The sacristy is the room adjoining the main space of the church in which the priest vests himself for Mass. Often in a sacristy one sees a wall plaque or poster with this message: “O Priest of God, celebrate this Mass as if it were your first Mass, as if it were your last Mass, as if it were your only Mass.” The words are helpful in pointing out that, if he’s not careful, a priest can grow inattentive to the significance of what takes place on the altar. Himself reminded of the true importance of the Eucharist, the priest is more likely to celebrate with the devoutness it deserves.

Yet the fact is that each member of the laity will also have a Last Mass. It may come sooner, it may come later; but for each of us the day will arrive on which we will have taken part in the Eucharist for the last time. So the admonition has a force beyond the priest-celebrant. If we knew tomorrow’s Mass would be our last, would we do things differently from usual? How would we prepare ourselves? How would we dress? How carefully would we listen to the readings and prayers? With what attitude would we approach the altar to receive Communion?

Most of us, perhaps, would pay attention to things we hadn’t noticed before, and many of us would find that there is much more going on at Mass than we had realized. No aspect of the liturgy is without its own purpose and meaning. The words, the colors, the bows and genuflections, the washing of hands and cleansing of vessels, the position of the hands in prayer, the elevations, the bells and even the silences all have a particular ritual significance.

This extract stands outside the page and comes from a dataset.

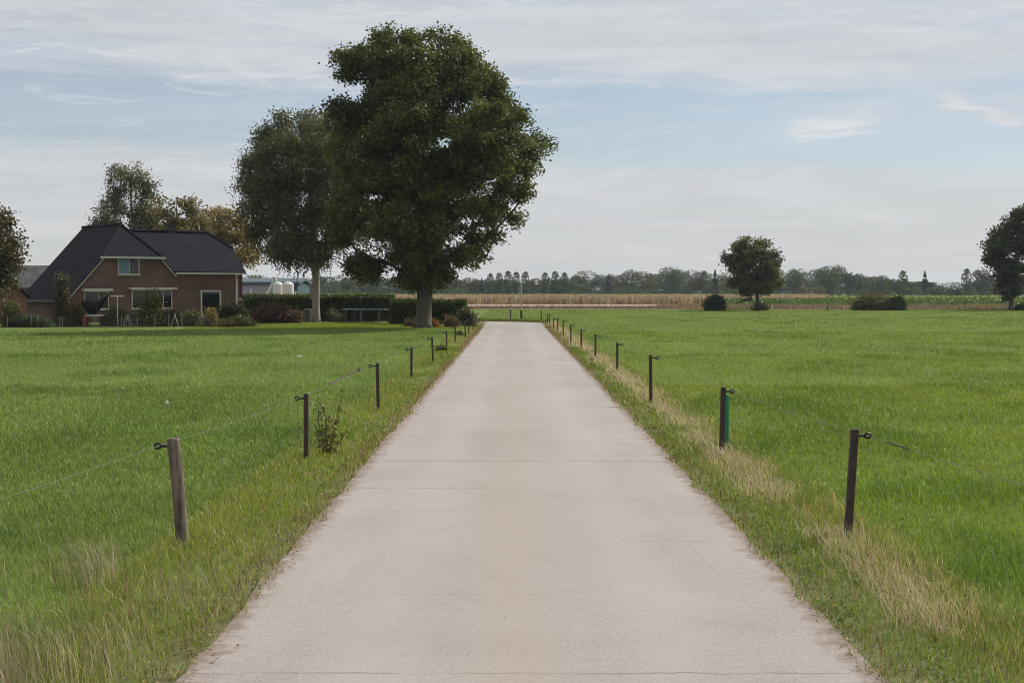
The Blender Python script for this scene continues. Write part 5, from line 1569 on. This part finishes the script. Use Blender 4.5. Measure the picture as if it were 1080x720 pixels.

And we might also pay more attention to ourselves, so as to shake off that spiritual laziness to which all but the greatest saints occasionally fall victim. Can you remember anything about the Scriptures read at the last Mass you attended? If it were your Last Mass Ever, you would. “Stay awake,” says Jesus to each of us, “for you know neither the day nor the hour” (Matthew 25:13). His first Eucharist was, and is, His only one.